At the Berlin Film Festival, Reconsidering the Power of Doubt
Doubt gets a bad rap. Doubt is fussy and forgetful, whereas certainty strides around, all action and achievement. As a film critic, swift, declarative certainty is a quality I’ve learned to aspire to. And at times, to fake.
But this year’s Berlin International Film Festival, which runs through Sunday, has been buffeted outside and in by political turbulence and organizational shake-ups. And so perhaps because the event itself is experiencing such uncertain times, the films made me reconsider — actually, doubt — my dismissive stance on doubt.
Doubt is etched on Cillian Murphy’s hollow, striking features in Tim Mielants’s grave and moving “Small Things Like These,” which opened the festival last week.
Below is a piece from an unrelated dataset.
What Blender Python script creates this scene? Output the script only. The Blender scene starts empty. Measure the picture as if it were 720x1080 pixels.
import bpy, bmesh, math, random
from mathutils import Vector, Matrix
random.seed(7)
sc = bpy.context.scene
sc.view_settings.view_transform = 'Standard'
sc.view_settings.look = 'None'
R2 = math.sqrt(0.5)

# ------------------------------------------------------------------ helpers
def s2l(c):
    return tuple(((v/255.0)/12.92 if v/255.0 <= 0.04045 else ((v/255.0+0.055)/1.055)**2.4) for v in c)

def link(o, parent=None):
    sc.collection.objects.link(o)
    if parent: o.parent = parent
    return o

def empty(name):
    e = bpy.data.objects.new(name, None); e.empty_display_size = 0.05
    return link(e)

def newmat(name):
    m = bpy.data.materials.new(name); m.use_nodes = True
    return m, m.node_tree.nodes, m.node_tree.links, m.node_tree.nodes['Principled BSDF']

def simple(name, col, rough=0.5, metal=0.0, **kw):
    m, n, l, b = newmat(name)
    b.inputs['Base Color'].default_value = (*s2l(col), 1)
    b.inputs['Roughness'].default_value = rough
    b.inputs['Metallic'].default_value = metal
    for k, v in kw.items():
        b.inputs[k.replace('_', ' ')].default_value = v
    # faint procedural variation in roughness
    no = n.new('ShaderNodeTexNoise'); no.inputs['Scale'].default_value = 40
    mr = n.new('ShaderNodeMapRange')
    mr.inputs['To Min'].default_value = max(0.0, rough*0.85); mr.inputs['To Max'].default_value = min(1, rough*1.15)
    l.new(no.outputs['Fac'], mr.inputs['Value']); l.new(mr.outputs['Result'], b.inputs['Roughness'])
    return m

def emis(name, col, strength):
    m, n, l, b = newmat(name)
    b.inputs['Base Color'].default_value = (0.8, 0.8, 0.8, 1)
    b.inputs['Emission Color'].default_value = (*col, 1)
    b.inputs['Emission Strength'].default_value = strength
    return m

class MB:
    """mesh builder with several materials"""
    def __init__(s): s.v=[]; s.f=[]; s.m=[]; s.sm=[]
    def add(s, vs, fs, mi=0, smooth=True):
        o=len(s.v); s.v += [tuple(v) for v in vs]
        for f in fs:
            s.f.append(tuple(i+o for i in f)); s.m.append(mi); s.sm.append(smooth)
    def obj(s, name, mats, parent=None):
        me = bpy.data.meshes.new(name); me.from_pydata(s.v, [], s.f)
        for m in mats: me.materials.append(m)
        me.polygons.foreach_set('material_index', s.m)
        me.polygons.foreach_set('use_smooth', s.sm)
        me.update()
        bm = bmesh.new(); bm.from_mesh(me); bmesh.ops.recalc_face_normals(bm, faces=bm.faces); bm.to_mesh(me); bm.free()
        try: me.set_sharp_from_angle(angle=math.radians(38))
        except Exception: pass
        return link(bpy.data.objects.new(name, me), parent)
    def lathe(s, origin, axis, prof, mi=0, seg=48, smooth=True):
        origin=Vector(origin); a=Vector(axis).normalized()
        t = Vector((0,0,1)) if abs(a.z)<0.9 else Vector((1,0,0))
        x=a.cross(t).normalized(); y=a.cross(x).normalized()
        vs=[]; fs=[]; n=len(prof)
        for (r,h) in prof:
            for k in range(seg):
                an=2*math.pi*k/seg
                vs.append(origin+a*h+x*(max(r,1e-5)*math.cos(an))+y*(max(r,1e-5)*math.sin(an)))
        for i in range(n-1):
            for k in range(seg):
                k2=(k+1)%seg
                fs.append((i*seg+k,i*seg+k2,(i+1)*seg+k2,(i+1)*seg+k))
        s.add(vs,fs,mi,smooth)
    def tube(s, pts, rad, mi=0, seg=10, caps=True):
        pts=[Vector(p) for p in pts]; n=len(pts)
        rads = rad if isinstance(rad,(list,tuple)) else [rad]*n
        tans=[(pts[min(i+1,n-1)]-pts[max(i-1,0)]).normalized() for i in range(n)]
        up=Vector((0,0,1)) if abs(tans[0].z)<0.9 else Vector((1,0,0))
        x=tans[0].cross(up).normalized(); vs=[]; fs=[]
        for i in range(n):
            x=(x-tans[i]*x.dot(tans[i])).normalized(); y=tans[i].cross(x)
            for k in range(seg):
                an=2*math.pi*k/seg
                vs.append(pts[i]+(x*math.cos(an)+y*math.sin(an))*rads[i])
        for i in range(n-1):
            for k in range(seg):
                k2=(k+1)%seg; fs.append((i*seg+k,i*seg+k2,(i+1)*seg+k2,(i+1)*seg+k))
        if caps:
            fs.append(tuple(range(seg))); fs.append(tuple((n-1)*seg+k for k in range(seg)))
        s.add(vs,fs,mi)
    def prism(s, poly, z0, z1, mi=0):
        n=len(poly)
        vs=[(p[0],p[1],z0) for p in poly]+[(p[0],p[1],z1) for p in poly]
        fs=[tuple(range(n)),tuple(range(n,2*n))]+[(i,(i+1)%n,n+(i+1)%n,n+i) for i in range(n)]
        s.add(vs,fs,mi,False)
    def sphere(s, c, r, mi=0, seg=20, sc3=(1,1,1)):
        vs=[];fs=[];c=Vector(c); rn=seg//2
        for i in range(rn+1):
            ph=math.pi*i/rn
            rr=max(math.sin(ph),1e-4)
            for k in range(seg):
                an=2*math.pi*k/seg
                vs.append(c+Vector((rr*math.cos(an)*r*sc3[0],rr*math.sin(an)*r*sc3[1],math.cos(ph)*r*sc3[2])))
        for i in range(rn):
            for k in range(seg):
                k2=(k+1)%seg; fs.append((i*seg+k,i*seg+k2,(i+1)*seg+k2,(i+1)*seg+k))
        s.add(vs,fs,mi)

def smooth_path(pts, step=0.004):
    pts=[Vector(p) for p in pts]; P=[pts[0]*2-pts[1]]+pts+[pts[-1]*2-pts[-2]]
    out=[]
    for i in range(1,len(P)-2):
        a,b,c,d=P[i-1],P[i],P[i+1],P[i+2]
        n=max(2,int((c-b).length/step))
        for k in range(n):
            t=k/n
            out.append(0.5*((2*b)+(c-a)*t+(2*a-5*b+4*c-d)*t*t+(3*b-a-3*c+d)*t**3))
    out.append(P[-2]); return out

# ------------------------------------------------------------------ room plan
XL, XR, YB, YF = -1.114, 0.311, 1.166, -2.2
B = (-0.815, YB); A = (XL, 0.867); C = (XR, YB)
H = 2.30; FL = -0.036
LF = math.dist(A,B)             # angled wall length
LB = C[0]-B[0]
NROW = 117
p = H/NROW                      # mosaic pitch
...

Based on a novella by Claire Keegan — whose “The Quiet Girl” was adapted into an Oscar-nominated feature in 2022 — the film is set in 1985 in the town of New Ross, Ireland, which is home to one of the Magdalene laundries, the infamously abusive church-run institutions to which pregnant, unwed women and girls were sent in shame to have their babies, who were then taken from them. In this case, the chief perpetrator of the abuse is Sister Mary (a frostbitten Emily Watson), who has clearly never had a doubt in her life. But the movie is really about Murphy’s quietly anguished coal deliveryman, Bill, and his deepening crisis of conscience.
It takes considerable bravery for Bill to go against the unspoken rules of a community conspiring in silence. But as a man and a family patriarch, it is an avenue available to him. In Maryam Moghadam and Behtash Sanaeeha’s sweet and funny “My Favourite Cake,” the options are different for the Tehran-based widow Mahin (Lily Farhadpour), even if her spirit, too, is chafing against an oppressive religious social order. Her instantaneous love connection with a similarly lonely taxi driver challenges Iranian conventions in this glowingly performed rom-com that turns unnecessarily dark late on, when Mahin is punished for the act of gentle rebellion that the movie otherwise celebrates.
For a more satisfying, if low-key, depiction of lonely social outcasts finding a spark of solace in each other, there is the Japanese director Sho Miyake’s lovely “All The Long Nights.” Mone Kamishiraishi plays Misa, whose debilitating, personality-altering PMS makes adhering to Japan’s rigid codes of politeness mortifyingly difficult. But the friendship she strikes up with a co-worker who is plagued with panic attacks becomes a source of mutual support: It will likely be one of the most touching platonic relationships of the moviegoing year.